Altre Economie / Opinioni
La coscienza del mondo
Nessuno può dire “prima noi”: tutti siamo tenuti a scoprire che cosa voglia dire affrontare i problemi insieme. La fraternità e la sororità etiche, dove ognuno riconosce che la sorte degli altri lo riguarda, sono lo statuto del nostro stare al mondo
La coscienza del mondo. Sta maturando con grande fatica, tra rigurgiti di nazionalismo, localismo, settarismo, neofascismo, populismo, razzismo e xenofobia. Ma essa c’è e cresce. Noi siamo responsabili del fatto che questo sviluppo abbia luogo anche in Italia. La coscienza del mondo è la certezza che siamo una sola umanità, fatta di tanti volti, storie, tradizioni, differenze relative, ma pur sempre la stessa umanità sulla terra che ci ospita. Nessuno è padrone, nessuno accoglie senza nel contempo essere a sua volta accolto per un verso o per l’altro. Nessuno può dire “prima noi”: tutti siamo tenuti a scoprire che cosa voglia dire affrontare i problemi insieme. La fraternità e la sororità etiche, dove ognuno riconosce che la sorte degli altri lo riguarda, sono lo statuto del nostro stare al mondo. Le identità particolari non hanno il diritto di spezzare l’unità della comunità umana universale. Chi lavora per un’altra economia non può scendere al di sotto di questa consapevolezza.

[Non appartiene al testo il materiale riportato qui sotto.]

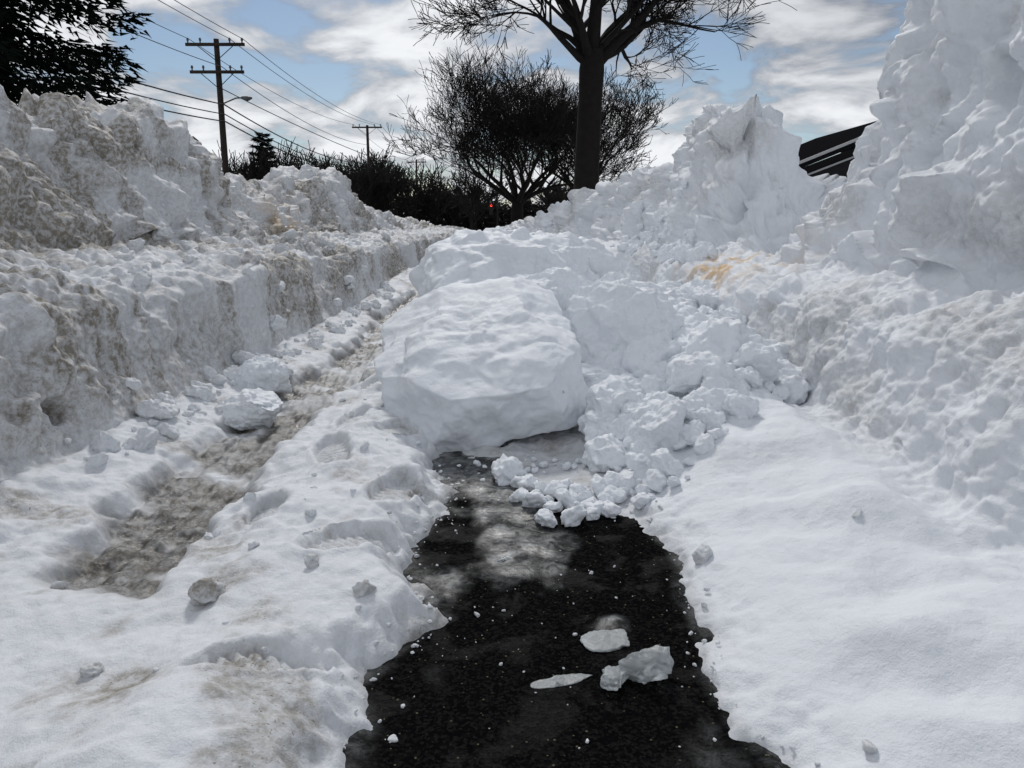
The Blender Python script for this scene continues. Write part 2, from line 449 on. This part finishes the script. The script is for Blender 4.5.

Ma le resistenze alla maturazione della coscienza umana collettiva aumentano. Così molte “brave persone” cedono al conformismo della logica del respingimento verso chi è diverso o più debole. Mi riferisco alla risposta che si dà ai migranti e più ampiamente ai popoli tuttora devastati da un colonialismo che non è mai finito. Mi riferisco all’attesa legge sullo ius soli che porta a superare il vincolo razziale tra sangue e cittadinanza tipico dello ius sanguinis. Mi riferisco al decreto del ministro dell’Interno che consente ai sindaci di allontanare chi crea un problema di “decoro urbano” (ossia i poveri, i mendicanti, i rom). E mi riferisco al diffuso fastidio verso le norme che tutelano l’orientamento antifascista della Repubblica.
Aumenta, alimentato dolosamente dai partiti che ci guadagnano voti, il risentimento nei confronti dei respinti dal sistema. Si diffonde la classica mentalità di destra, fatta di xenofobia, odio per il Parlamento, voglia di “legge e ordine”, obbedienza al capo carismatico, brama di prendere il potere per ridurre gli altri al silenzio. Questa miscela si alimenta di ignoranza storica, miopia etica e presunzione di essere migliori di tutti, nella falsa convinzione che la differenza tra destra e sinistra e quella tra fascismo e antifascismo siano superate. In particolare, il Movimento 5 Stelle si è distinto per lo zelo nel coltivare questo spirito di risentimento, riuscendo solo a dimostrare il precoce fallimento di una forza politica che doveva creare un’alternativa al sistema di potere consolidato nel nostro Paese e che invece oggi sembra, dopo il PD renziano, il nuovo “partito della nazione”, se con tale espressione intendiamo il partito che riunisce in sé i difetti delle correnti qualunquiste e antidemocratiche mai estinte nell’opinione pubblica italiana.
L’antropologo Arjun Appadurai ha ricordato che in India si sta rafforzando un cosmopolitismo dal basso, dove proprio i più poveri, anziché accanirsi contro chi è diverso e magari anche più povero di loro, imparano ad accogliere le differenze, ad apprezzarle, ad affrontare insieme i problemi posti dall’esclusione sociale e dal potere dominante. Egli ci ricorda che “l’obbligo di essere cosmopoliti è un’assoluta condizione di sopravvivenza della democrazia profonda” (A. Appadurai, Il futuro come fatto culturale, Raffello Cortina, p. 291), cioè di quella democrazia che è un modo di convivere lavorando all’attuazione dei diritti di tutti. Dinanzi a ogni questione che ci chiede una presa di posizione lucida, l’ampliamento dei nostri orizzonti etici e politici verso l’universalità umana e verso il valore della natura è necessario per non cadere in una regressione di civiltà che, con la democrazia, spazzerebbe via anche qualsiasi esperimento di economia alternativa. Ecco perché non c’è mondo comune senza coscienza etica e non c’è futuro senza che la cultura della democrazia si sviluppi vincendo la solita duplice tentazione di affidarsi a un capo e di sfogarsi su un capro espiatorio.